Callisthenics are compulsory but running is for life

naky www.diecastingpartsupplier.com 2016-01-11 15:36:53
“Running is the new religion of the Chinese middle class.” That’s the view of Catherine Sun, intellectual property lawyer, mother of five and devotee of the notion that China has finally moved beyond the days when its national sport was, well, shopping.

“For 30 years people have really been motivated by greed and money, they haven’t looked at how to live a more meaningful life,” says Ms Sun, the first female Chinese runner to complete seven marathons on seven continents. “But in the past three to four years, running has become a religion for the Chinese middle class. Once you are economically independent, you think more spiritually, and in China there’s not much religion.” Pounding the pavements, she concludes, “has allowed the middle class to find something meaningful in their empty lives”.

Scarcely a decade ago, Chinese marathon organisers struggled to fill their starting blocks. Now, in the big cities, runners have to win a lottery to enter: 100,000 people applied for full or half marathons in Shanghai last year but only 23,000 were allowed to run. But Ms Sun wants to proselytise further afield: she aims to organise 100 marathons in small and medium-sized cities. Her goal is to get 1m mainlanders moving.

So that’s how Ms Sun and 800 — a combination of her friends, colleagues and former classmates, and their friends, colleagues and former classmates — ended up running a 50km relay race on Mao Zedong’s 122nd birthday, December 26, in the city of Changsha — the capital of Hunan province, central China, where the chairman was born.
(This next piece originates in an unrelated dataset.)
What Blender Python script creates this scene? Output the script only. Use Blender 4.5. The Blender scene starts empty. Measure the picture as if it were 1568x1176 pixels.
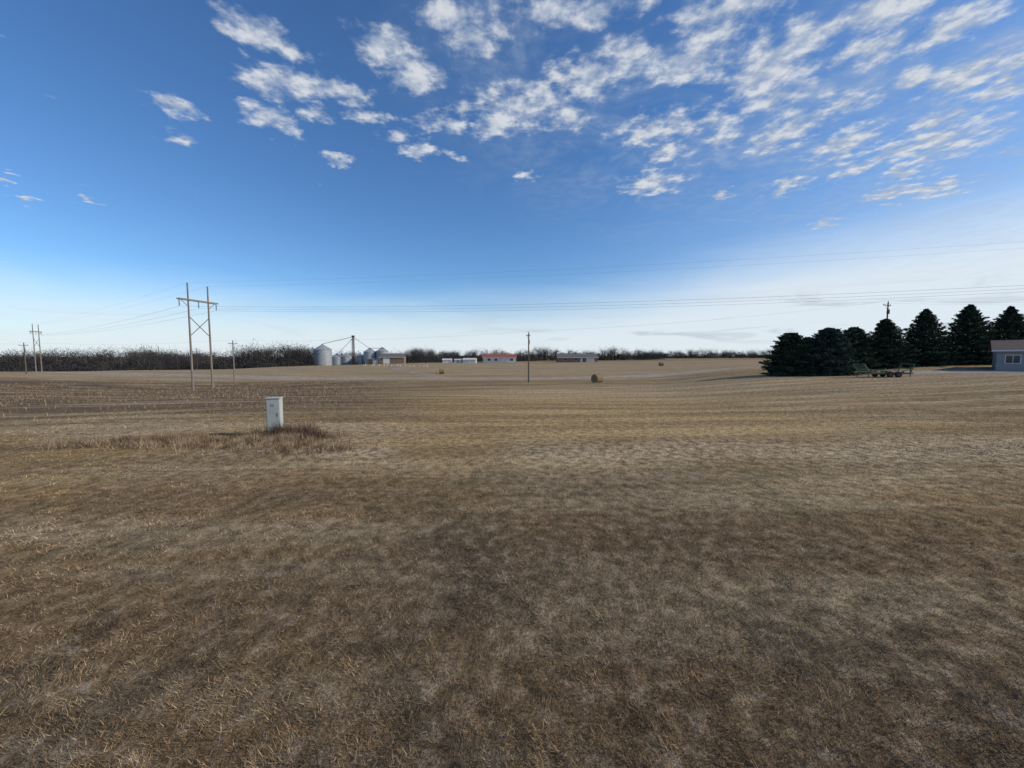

The symbolism was apt: for it was Mao and the Communist party that made public callisthenics compulsory in schools, factories, barracks and companies in the 1950s. To this day, teams of workers — from hairdressers and nail technicians to waiters — can be seen starting their daily shifts with mandatory exercises on the pavements in front of the shops.

Yet decades of enforced workouts have not killed off enthusiasm for public exercise. Running has become the choice of “sports enthusiasts”, according to a survey by Nielsen, with about 70 per cent saying they prefer it even to badminton, the old staple in mainland cities. Eighty per cent of those asked had bought sports shoes in the past year and 30 per cent took out a gym membership. Sixty per cent had downloaded a fitness app to their smartphones.

“The sports boom is just beginning in China,” says Lynne Zhang of Nielsen in China. She says seven to eight times as many runners compete in US marathons as in Chinese races, though there are about 1bn more people in China than in America.
But China also has far more smog, which could hamper the mainland’s devotion to running. At Mao’s birthday marathon in Changsha, for example, air pollution was so bad that Ms Sun’s sons, aged 15 and 17, dropped out of the race with pollution-induced illnesses.

Nevertheless, even on the murkiest days, China’s public spaces are filled with people engaged in some form of exercise. Middle-aged and elderly women have taken in recent years to public dancing in ever larger numbers — and with ever louder boom boxes blasting out dance tunes from early morning to late at night, to the consternation of residents who regularly complain about loss of sleep. Sales of dance-related products on Taobao, the online marketplace, are rising rapidly among consumers in their fifties and sixties.

I’ll put my money on the marathon runners any day. The growth rate in China’s population of runners will easily outpace the rise in population overall, probably for many years to come.
Short nappies and go long on fitness apps. That’s a creed with truly Chinese characteristics.